Wednesday, December 22, 2010

More Memories at Christmas - Originally posted 2007

Nothing like the Christmas Pops!  A few years ago it was "ladies night out"! I went with our daughter Sarah and two of my dearest friends. If you read one of the previous week's blogs, you now that this was my second time. Lucky me!  Our daughter Rebecca and son-in-law Tyler were singing with the Tanglewood Chorus - a double treat all around!  So the previous week I went with Tyler's mother who was visiting from Utah.

Of course, typical to the weather we'd had so far that month, it was snowing when we headed to Boston. Half way there it was raining and so it continued throughout the evening in Boston. We had dinner at the Bangkok restaurant. Great Thai food! Great Pops! Great company! Great evening!

Heading home, 35 miles north of Boston, the rain became snow as we approached home and it was still snowing come morning. How could we possibly not have a white Christmas.  We did indeed!

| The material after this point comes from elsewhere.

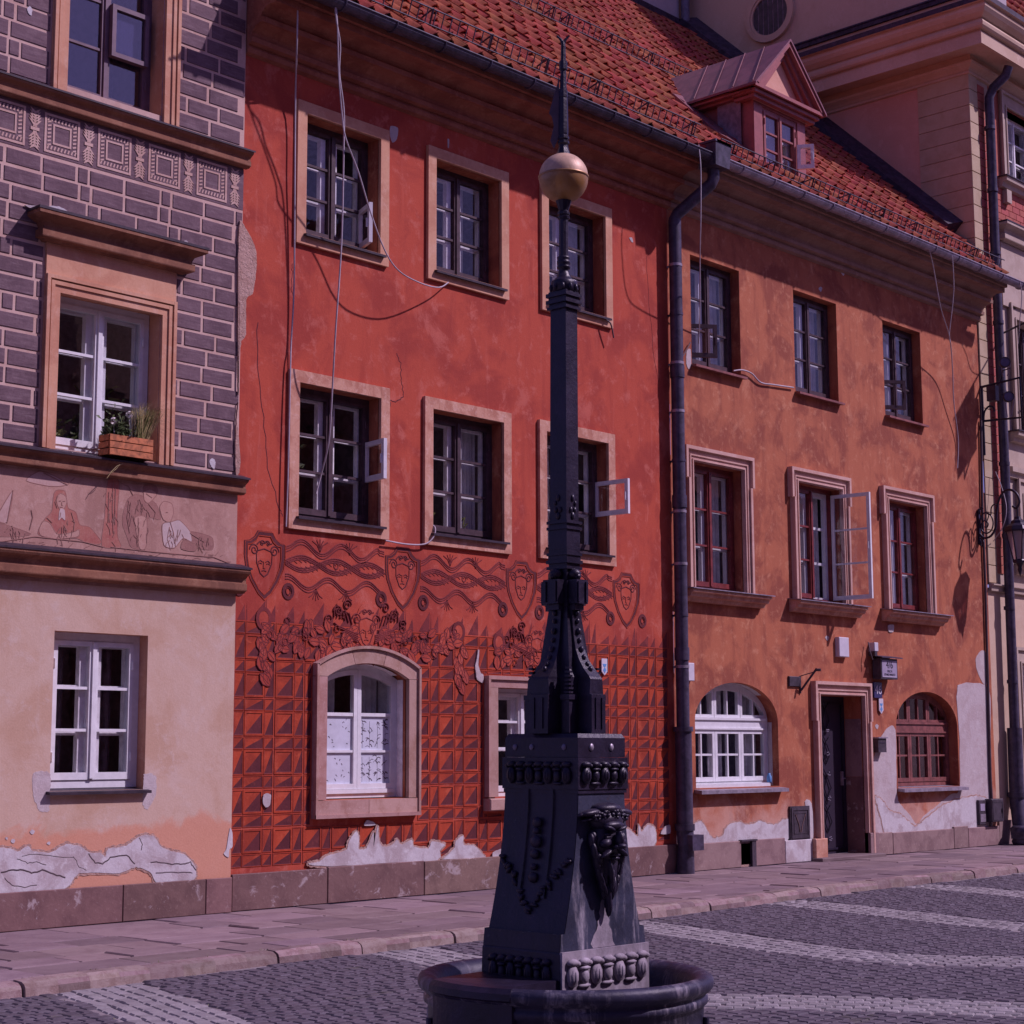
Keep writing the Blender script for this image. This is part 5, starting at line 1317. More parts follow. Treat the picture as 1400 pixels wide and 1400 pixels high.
# main cornice, mitred round the corner: sections by projection e and height z
prof = [(0, 12.86), (.05, 12.87), (.05, 12.91), (.03, 12.915), (.08, 12.96), (.16, 13.0), (.17, 13.04), (.12, 13.045), (.12, 13.16), (.50, 13.15), (.50, 13.10), (.56, 13.095), (.56, 13.30), (.53, 13.31), (.53, 13.34), (.60, 13.35), (.63, 13.38), (.64, 13.43), (.62, 13.475), (.585, 13.485), (.585, 13.51), (.62, 13.52), (.70, 13.58), (.74, 13.64), (.745, 13.68), (.72, 13.69), (.72, 13.72), (.79, 13.73), (.79, 13.82), (0.05, 14.0)]
co = MB(); vs_ = []
for e, z in prof: vs_ += [(XC-e, 9, z), (XC-e, -e, z), (XC1, -e, z)]
fs = []
for i in range(len(prof)-1):
    for k in range(2): fs.append((i*3+k, i*3+k+1, i*3+3+k+1, i*3+3+k))
co.add(vs_, fs[:-4]); co.add(vs_, fs[-4:], 1); co.m[-4:] = [1]*4
co.build('cornice', ['beige', 'dark'], HC)
le = MB(); le.box(XC-.13, XC+.02, -.02, 9, 14.22, 14.30, 1); le.box(XC-.08, XC+.019, -.02, 9, 14.13, 14.22, 0); le.box(XC-.15, XC+.02, -.03, 9, 14.302, 14.33, 1); le.build('attic_ledge', ['beige', 'dark'], HC)
# round attic window
ov = MB(); n = 32; cy_, cz_ = 3.95, 15.12
for r0, r1, xx in ((.53, .44, XC-.06), (.46, .39, XC-.04)):
    for k in range(n):
        a, b = 2*PI*k/n, 2*PI*(k+1)/n
        P = [(xx, cy_+r*math.cos(t), cz_+r*math.sin(t)) for r, t in ((r0, a), (r0, b), (r1, b), (r1, a))]
        Q = [(XC+.04, p[1], p[2]) for p in P]; ov.add(P+Q, [(0,1,2,3),(0,1,5,4),(2,3,7,6)])
OV = ov.build('round_window', 'beige', HC)
b = MB(); b.add([(XC-.005, cy_+.40*math.cos(2*PI*k/n), cz_+.40*math.sin(2*PI*k/n)) for k in range(n)], [tuple(range(n))]); b.build('shutter', 'room', OV)
b = MB()
for k in range(-3, 4): h_ = math.sqrt(.16-(k*.11)**2) if abs(k*.11) < .4 else 0; b.box(XC-.012, XC-.006, cy_+k*.11-.045, cy_+k*.11+.045, cz_-h_*.97, cz_+h_*.97)
b.build('shutter_board', 'box', OV)
# pale wall behind the ridge and its pipe
YB = EY+RSMAX*cs
MB().box(5.5, XC-.3, YB, YB+.4, 14.8, 19).build('rear_wall', 'lightwall', HC); MB().box(XC-.3, XC-.001, YB+.02, YB+.4, 14.8, 19).build('rear_wall', 'beige', HC)
MB().box(5.5, XC-.25, YB-.05, YB-.002, 14.9, 15.5).build('rear_flashing', 'dark', HC)
MB().tube([(XC-.28, YB-.14, 18), (XC-.28, YB-.14, 15.25)], .085, 10).build('downpipe', 'pipe_grey', HC)
# quoins
for k in range(32):
    z0 = 4.2+.29*k; 
    if z0+.29 > 12.9: break
    lo = z0+.006; hi = z0+.284
    q = MB(); q.box(XC-.022, XC+.27, -.022, .0, lo, hi, 0, .004)
    if hi > 9.3: q.box(XC-.022, XC-.001, .001, .95, lo, hi)
    q.build('quoin_stone', 'quoin', CWALL)
# red brick strip
random.seed(9)
for k in range(58):
    z0 = 4.37+.145*k
    if z0 > 12.8: break
    if z0 < 9.3 or True: MB().box(XC+.285, XC+.285+.24, -.018, .0, z0+.006, z0+.139, 0, .003).build('brick', 'brick', CWALL)
for r_ in range(7):
    for k in range(7):
        a = 12.15+.27*k-(.13 if r_ % 2 else 0); MB().box(a, a+.26, -.012, -.003, 10.42+.115*r_, 10.42+.115*r_+.107, 0, .003).build('brick', 'brick', CWALL)
# windows of the street front
for h, fr in [(h, 'white_old') for h in S1+S3+S4]+[(h, 'brown') for h in S2]:
    c = MB(); t = .2; c.ring(h[0]-t, h[1]+t, h[2]-.02, h[3]+t+.04, t, -.05, .0, tb=.001); c.ring(h[0]-t-.03, h[1]+t+.03, h[2]-.02, h[3]+t+.08, .05, -.09, -.049, tb=.001)
    c.ring(h[0]-.05, h[1]+.05, h[2]-.02, h[3]+.05, .03, -.07, -.049, tb=.001)
    c.build('casing', 'ivory', HC); wv = window(HC, *h[:4], .16, fr, 'white_old', rows=(.36, .68))
    s_ = MB(); s_.sweepx([(0, h[2]-.2), (-.08, h[2]-.19), (-.1, h[2]-.12), (-.17, h[2]-.1), (-.18, h[2]-.03), (0, h[2]-.01)], h[0]-.34, h[1]+.34); s_.build('sill', 'ivory', wv)
    MB().box(h[0]-.37, h[1]+.37, -.20, -.0, h[2]-.029, h[2]-.008).build('metal_flashing', 'sill_dark', wv)
ih = MB(); ih.box(12.47, 12.64, -.1, 0, 10.85, 11.08); ih.build('sill_bracket', 'ivory', HC)
pediment(HC, 12.12, 14.4, 10.12, 10.42, .25, -.004, 'ivory')
MB().box(12.25, 14.3, -.05, -.005, 9.0, 10.11).build('frieze_panel', 'ivory', HC)
for z0, z1, pr in ((6.02, 6.22, .12), (4.06, 4.2, .09)):
    MB().sweepx([(0, z0), (-pr*.5, z0+.01), (-pr*.6, z0+.08), (-pr, z0+.1), (-pr, z1-.02), (0, z1)], XC+.0 if z0 < 5 else 12.2, XC1).build('string_course', 'ivory', HC)
MB().box(XC-.03, XC1, -.03, .011, 0, .38).build('plinth', 'plinth2', HC)
rail = MB()
for k in range(14): rail.tube([(12.66+.1*k, -.16, 6.85), (12.66+.1*k, -.16, 7.35)], .008, 4)
rail.tube([(12.62, -.17, 7.35), (14.0, -.17, 7.35)], .014, 5); rail.build('window_rail', 'box', HC)
cp = MB(); cp.tube([(12.02, -.45, 13.05), (12.0, -.40, 12.9), (11.93, -.2, 12.72), (11.90, -.13, 12.55), (11.88, -.13, 10), (11.87, -.14, 6), (11.82, -.14, 1.8)], .08, 12)
CP_ = cp.build('downpipe', 'pipe', HC)
b = MB(); b.tube([(11.82, -.14, 1.85), (11.80, -.14, .7)], .12, 14); b.tube([(11.80, -.14, .82), (11.80, -.14, .74)], .145, 14); b.tube([(11.80, -.14, .70), (11.74, -.2, .35), (11.70, -.25, .1)], .12, 12); b.build('cast_iron_standpipe', 'pipe', CP_)
for z in (12.0, 10.9, 9.8, 8.6, 7.4, 6.2, 5.0, 3.8, 2.6): MB().tube([(11.88-(.05 if z < 4 else .01), -.135, z-.03), (11.88-(.05 if z < 4 else .01), -.135, z+.03)], .092, 12).build('pipe_band', 'pipe', CP_)
# tiled front slope over the cornice
rt = MB(); rt.add([(12.3, -.35, 14.02), (XC1+6, -.35, 14.02), (XC1+6, 5.0, 22.58), (12.3, 5.0, 22.58)], [(0,1,2,3)]); CRF = rt.build('roof', 'dark', HC)
k_ = MB(); tv = tile_verts(0, 0); 
for j in range(14):
    for i in range(14):
        x = 12.4+TW*(i+.5); s_ = j*TL; c45 = .53; s45 = .848
        k_.add([(x+q[0], -.34+(s_+q[1])*c45-q[2]*s45, 14.05+(s_+q[1])*s45+q[2]*c45) for q in tv], TF, 0, True)
k_.build('roof_tiles', 'tile', CRF)

# ================================================================ STREET
RZ = -.092
road = kind(MB().add([(-60, -60, RZ-.012), (60, -60, RZ-.012), (60, 1.0, RZ-.012), (-60, 1.0, RZ-.012)], [(0,1,2,3)]).build('road', 'mortar', None, (0, 0, RZ)), 'structure')
def kerb_y(x):
    T = [(-30, -3.05), (-8, -3.02), (-5.5, -2.88), (-3.6, -2.90), (-1.2, -2.80), (2, -2.60), (7, -2.56), (40, -2.5)]
    for (a, ya), (b, yb) in zip(T, T[1:]):
        if a <= x <= b: return ya+(yb-ya)*(x-a)/(b-a)
    return -2.6
# kerb stones
kb = kind(MB().add([(-30, -3.2, -.15), (40, -2.7, -.15), (40, -2.4, -.15), (-30, -2.9, -.15)], [(0,1,2,3)]).build('kerb', 'mortar', None, (0, -2.8, -.15)), 'structure')
random.seed(21)
x = -12.0
KW = .155
while x < 30:
    L = random.uniform(.8, 1.35); g = .008
    a, b = x+g, x+L-g
    ya, yb = kerb_y(a), kerb_y(b); dz = random.uniform(-.008, .008); dyy = random.uniform(-.012, .012)
    P = []
    nseg = 4
    mb = MB(); rows = []
    for k in range(nseg+1):
        t = k/nseg; xx = a+(b-a)*t; yy = ya+(yb-ya)*t+dyy; w = random.uniform(-.006, .006); e = .018 if k in (0, nseg) else 0
        rows.append([(xx, yy-.004+w, RZ-.02), (xx, yy+.004+w, -.05+dz), (xx, yy+.018+w, -.018+dz-e*.5), (xx, yy+.055, -.002+dz-e*.4), (xx, yy+KW, .0+dz-e*.2), (xx, yy+KW, -.1)])
    for r0, r1 in zip(rows, rows[1:]):
        for k in range(5): mb.add([r0[k], r1[k], r1[k+1], r0[k+1]], [(0,1,2,3)], 0, k in (1, 2))
    mb.add(rows[0], [tuple(range(6))]); mb.add(rows[-1], [tuple(range(6))[::-1]])
    mb.build('kerb_stone', 'kerb', kb); x += L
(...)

Like many of you I'm sure, this season of sights and sounds that have become part of our traditional Christmas bring back memories of times when Mom and Dad were with us as well as our grandparents, aunts and uncles - a time when extended families lived in the same neighborhoods and saw one another just about every day of the year.

I used to love visiting my Mémère/Grandmother and no matter how little I was because she lived nearby I would pop up to her third floor tenement (today these are all called "apartments") just to say hello and give her a hug. Every year she had a crêche that looked like a log cabin that she had always said came from Canada.  I couldn't wait to see it!   She had little angels hanging from the roof of the crêche. She had made little white silk dresses for them and little wings made out of yellow cellophane. Of course, her Baby Jesus, Mary and Joseph were just the best and central part of her crêche. I never forgot the experience of going to that crêche and when I was out of school and working, the first thing I did at Christmas time was to put together a crêche of my own.

Christmas Eve we would all go to Midnight Mass. The large church would be full to bursting. When I was little I used to love to sit between my mother and my grandmother. They both had fur coats so when I would get sleepy, I could lean on one or the other and have a nice soft and comfortable "pillow" to doze a bit.  They would wake me when Mass started.

We all looked forward the the "Réveillon" that would take place at the home of our grandparents, our home or one of the aunts or uncles. We all looked forward to those "tourtières" / meat pies, ragou and apple pies that Mémère had been baking for weeks.

Back then we all grew up pretty poor. So seeing in Christmas that way meant everything to all of us. What was important was being family and being together. We did not now what it was like to exchange gifts at Christmas. So we never experienced the commercialism Christmas has become.

My Mémère never spoke English unless she had to so I spoke lots of French while growing up. Our parish school was staffed by the Good Shepherd Sisters knowing better as Les Soeurs du Bon-Pasteur de Quebec. So how could we not but speak French fluently. Our school days began at 7:45a.m. and ended at 3:00p.m. with an hour for lunch. In those days all of the students went home for lunch so because some lived a bit further than others, we needed an hour. The nuns would teach some of our subjects like literature, grammar, history, geography, math in English in the morning and in the afternoon they taught us the catechism, church history, French literature and French grammar in the afternoon. As I say, how could we miss not being fluent in both languages?

While we had our French parish communities, most of which had been founded by our grandparents and great grandparents, we remained fluent in French because we always had the opportunity to speak it and write it. As my cousins and extended families grew up, married and moved away from the neighborhoods that knew our footprints, so changed many of our traditions especially where speaking, reading and writing both languages were concerned. With time we all established our own Christmas traditions also.

Wherever you live and whatever your traditions, I hope you all have great memories of times past for they are worth preserving and worth sharing with our families so those who came before us are never forgotten.


Your cousin Lucie

1 comment:

Lucie LeBlanc Consentino said...

Mary sent this to me and asked that I post it for her.

Subject: Meant for your blog comments
Sent: 22 Dec '10 11:02am
Lucie, even though you and I are in the same generation, your Christmas memories sound like those my mother told. Still, my mother made sure we had Christmas traditions, too, but they didn't include my grandparents
because they lived in the Great Lakes, and we were on the west coast. They were older than most grandparents because they married so late in life; so they didn't travel in bad weather. I wish someone could tell me who put the gifts under the tree when we were at midnight Mass! We came home from Mass, had champagne, even the children, and opened our gifts.
As in your family, a big meal was enjoyed on Christmas afternoon.